India on Monday submitted its long-term strategic plan to achieve the target of net-zero carbon emissions by 2070 at the United Nations Climate Conference, also known as COP27, in Egypt.

Net zero carbon emissions means a situation in which the amount of carbon added to the atmosphere is equal to the amount removed.

The plan emphasises the use of green hydrogen, blending of ethanol in petrol, a three-fold increase in nuclear capacity by 2032 and enhancement of India’s forest cover, among other steps.

India also said that it would require trillions of dollars by 2050 to transition to a low-carbon development path.

“Provision of climate finance by developed countries will play a very significant role and needs to be considerably enhanced, in the form of grants and concessional loans,” the plan said.

India had announced that it would attain net zero carbon emissions by 2070 at the summit held in Glasgow last year. This was the first time that India had mentioned a target of net-zero emissions.

Prime Minister Narendra Modi had also said that by 2030, India will fulfil 50% of its energy requirements through renewable energy sources.

India is the world’s third-biggest greenhouse gas emitter after China and the United States, making its goals crucial in the fight against climate change.

On Monday, Environment Minister Bhupender Yadav said that the plan shows that India walks the talk on climate change.

“We have provided a long-term vision of our transition in all sectors of the economy including electricity, transport, industry, urban, forestry and carbon removal technologies,” Yadav said. “This strategy is the product of extensive consultations inside government, and other stakeholders including state governments.”

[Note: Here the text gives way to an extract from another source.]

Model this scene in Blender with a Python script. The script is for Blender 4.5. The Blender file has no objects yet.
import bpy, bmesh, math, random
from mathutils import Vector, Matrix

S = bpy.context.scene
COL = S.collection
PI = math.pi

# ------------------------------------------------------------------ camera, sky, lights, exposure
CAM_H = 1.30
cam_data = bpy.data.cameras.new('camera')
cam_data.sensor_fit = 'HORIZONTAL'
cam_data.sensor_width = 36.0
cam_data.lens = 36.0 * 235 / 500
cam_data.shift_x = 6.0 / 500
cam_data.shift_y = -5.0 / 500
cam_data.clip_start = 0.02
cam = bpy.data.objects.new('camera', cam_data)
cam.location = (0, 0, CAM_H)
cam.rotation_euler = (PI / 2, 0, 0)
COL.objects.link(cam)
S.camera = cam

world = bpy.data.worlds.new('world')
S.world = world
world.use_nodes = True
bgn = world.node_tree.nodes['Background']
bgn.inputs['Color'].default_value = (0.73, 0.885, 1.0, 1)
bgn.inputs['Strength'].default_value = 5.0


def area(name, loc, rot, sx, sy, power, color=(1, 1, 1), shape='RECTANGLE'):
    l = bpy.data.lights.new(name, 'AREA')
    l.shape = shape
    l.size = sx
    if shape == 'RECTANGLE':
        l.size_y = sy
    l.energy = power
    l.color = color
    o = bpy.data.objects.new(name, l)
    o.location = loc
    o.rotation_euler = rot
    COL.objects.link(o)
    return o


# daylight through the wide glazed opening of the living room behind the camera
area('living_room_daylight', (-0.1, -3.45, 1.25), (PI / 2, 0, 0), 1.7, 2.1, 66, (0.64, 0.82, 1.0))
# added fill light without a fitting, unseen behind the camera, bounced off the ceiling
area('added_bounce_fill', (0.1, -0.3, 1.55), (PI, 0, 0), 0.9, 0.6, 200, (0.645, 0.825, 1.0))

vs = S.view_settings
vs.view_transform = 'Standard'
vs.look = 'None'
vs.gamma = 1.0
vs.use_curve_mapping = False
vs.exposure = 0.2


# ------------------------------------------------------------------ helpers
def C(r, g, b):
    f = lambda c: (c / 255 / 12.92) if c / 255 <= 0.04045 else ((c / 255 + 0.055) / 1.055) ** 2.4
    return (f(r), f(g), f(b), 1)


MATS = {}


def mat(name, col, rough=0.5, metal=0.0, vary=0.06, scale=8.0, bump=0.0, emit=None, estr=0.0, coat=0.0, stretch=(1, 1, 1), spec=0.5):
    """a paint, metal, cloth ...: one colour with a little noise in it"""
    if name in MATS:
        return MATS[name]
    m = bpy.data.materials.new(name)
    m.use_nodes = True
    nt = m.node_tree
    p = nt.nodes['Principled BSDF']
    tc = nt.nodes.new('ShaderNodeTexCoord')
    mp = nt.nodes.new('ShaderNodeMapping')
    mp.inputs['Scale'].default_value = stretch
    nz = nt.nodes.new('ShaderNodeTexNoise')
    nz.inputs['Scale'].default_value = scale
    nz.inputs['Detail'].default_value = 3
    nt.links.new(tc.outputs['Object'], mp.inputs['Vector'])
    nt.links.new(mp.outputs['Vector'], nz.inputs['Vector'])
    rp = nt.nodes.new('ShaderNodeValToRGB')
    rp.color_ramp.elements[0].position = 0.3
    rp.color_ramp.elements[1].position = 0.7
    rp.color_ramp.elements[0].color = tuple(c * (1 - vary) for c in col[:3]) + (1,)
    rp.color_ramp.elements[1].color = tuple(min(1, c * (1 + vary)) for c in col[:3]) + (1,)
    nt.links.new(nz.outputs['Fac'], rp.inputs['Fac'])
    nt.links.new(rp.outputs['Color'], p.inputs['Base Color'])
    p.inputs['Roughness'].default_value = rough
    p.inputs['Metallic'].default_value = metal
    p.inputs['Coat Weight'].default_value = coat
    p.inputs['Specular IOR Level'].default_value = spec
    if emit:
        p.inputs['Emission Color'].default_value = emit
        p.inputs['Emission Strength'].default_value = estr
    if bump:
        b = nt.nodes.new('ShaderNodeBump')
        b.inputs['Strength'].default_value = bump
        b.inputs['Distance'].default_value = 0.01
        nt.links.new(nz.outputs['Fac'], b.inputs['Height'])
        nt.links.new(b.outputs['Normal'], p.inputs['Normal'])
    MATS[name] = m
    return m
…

Yadav also said India’s five-decade journey to net zero will be flexible in accommodating new technological developments and international cooperation along the way.

“But we also need to be mindful of the risks that this journey will entail,” he pointed out. “The need to eradicate our development deficits and ensure our food and energy security, while rationally using our natural resources, are therefore themes that pervade our low-carbon strategy.”

While 195 member countries, who are signatories to the United Nation climate agreements, were obliged to submit the long-term document by 2022, only 57, including India, have done so, according to The Hindu.